Breslin had a staccato style that was Hemingway-like to my ears, as if I could picture him pounding on the keyboard of an old Smith Corona typewriter. But he also had an eye for detail and a love of language that propelled even his most mundane efforts into something worth reading, because you know, it was Jimmy Breslin, and what he had to say mattered no matter what, whether he was writing about that unique mob boss, Un Occhio, or taking the wind out of a blowhard politician who had turned his pin-striped back on the poor.

Over the years, I’ve enjoyed devouring some of his 20-plus books, particularly The Good Rat, about a murder trial involving two cops, and Can’t Anybody Here Play This Game, about the hapless 1962 Mets under beleaguered manager Casey Stengel. I could always hear his distinctive voice, as if he were on the next barstool telling a tale while chomping on a cigar. But I remain a bigger fan of his columns, because that daily deadline pressure brought out the fighter in him—and he was afraid of nothing and no one.

In pursuit of the story behind the headlines, he got severely beaten up at Crown Heights during a race riot in 1991. He was left standing in his underwear holding his press badge, with a black eye and a bloody lip. But the city wasn’t his only beat. He covered the world, too. I learned from his obit that he was standing five feet away from Robert F. Kennedy when the great liberal Senator from New York was shot in Los Angeles after winning the California Democratic primary in 1968. I had missed his column on Three Mile Island in 1979 when it was on the verge of a meltdown that would have had apocalyptic consequences. Breslin didn’t hunker down in a bunker. Instead, he headed straight for the overheating reactor just south of Harrisburg, Penn. He reportedly told his loyal New York driver—Breslin never got his own license—to “step on it—it could be the end of Pennsylvania!”

His path through the harrowed halls of the Fourth Estate took him from the old Long Island Press in Jamaica, Queens, where he was a copy boy, to the New York Journal-American, where he was a sports writer, to the New York Herald Tribune, where he started writing a column, and later to the New York Post, New York Magazine and the Daily News, where I first found him. With Tom Wolfe, Gay Talese and Hunter S. Thompson, he was one of the pioneers of New Journalism in the 1970s, practitioners of a unique blend of subjectivity and objectivity that never compromised on integrity—and my inspiration as a journalist. In recognition of his career, Breslin won a Pulitzer Prize in 1986 “for columns which consistently champion ordinary citizens,” the board explained. But he didn’t rest on his laurels. Not for a moment. He still had many more stories to tell, with hundreds of thousands of words boiling within him, waiting for the right moment to hit the page.

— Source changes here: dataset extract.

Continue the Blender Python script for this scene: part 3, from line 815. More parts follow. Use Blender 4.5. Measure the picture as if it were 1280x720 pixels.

During my time at Newsday, I never edited Breslin, but I did know some copyeditors whom he’d bark at when he was on deadline and didn’t like them messing up his lede. I knew he was cantankerous, and didn’t suffer fools, but I wish he hadn’t hurled a racist slur at the young Korean-American woman reporter who had sent him an in-house message criticizing one of his columns for being sexist. His politically incorrect attitude led to his brief suspension in 1990. As he said in an apology to the staff: “I am not good and once again I can prove it.”

That was the flipside of his larger-than-life persona. He could share a drink with Norman Mailer, no slouch when it comes to big egos, and regard himself as the great American novelist’s peer—they did run a Don Quixote-like municipal campaign together in 1969, with Mailer aiming to become mayor and Breslin City Council president (their big issue was to make New York City the 51st state). But he would also venture into the farthest reaches of the Bronx, Brooklyn and Queens to shine the light on the unsung New Yorkers who make the city actually function—or whose lives were worth telling when tragedy struck close to home. He himself had come out of a rough and tumble world.

While he was still a kid in Queens, his alcoholic dad abandoned Breslin’s family. From that low point, Breslin rose to the heights of the city. And he did it without fear or favor.

Breslin called it the way he saw it—and we hung on every word.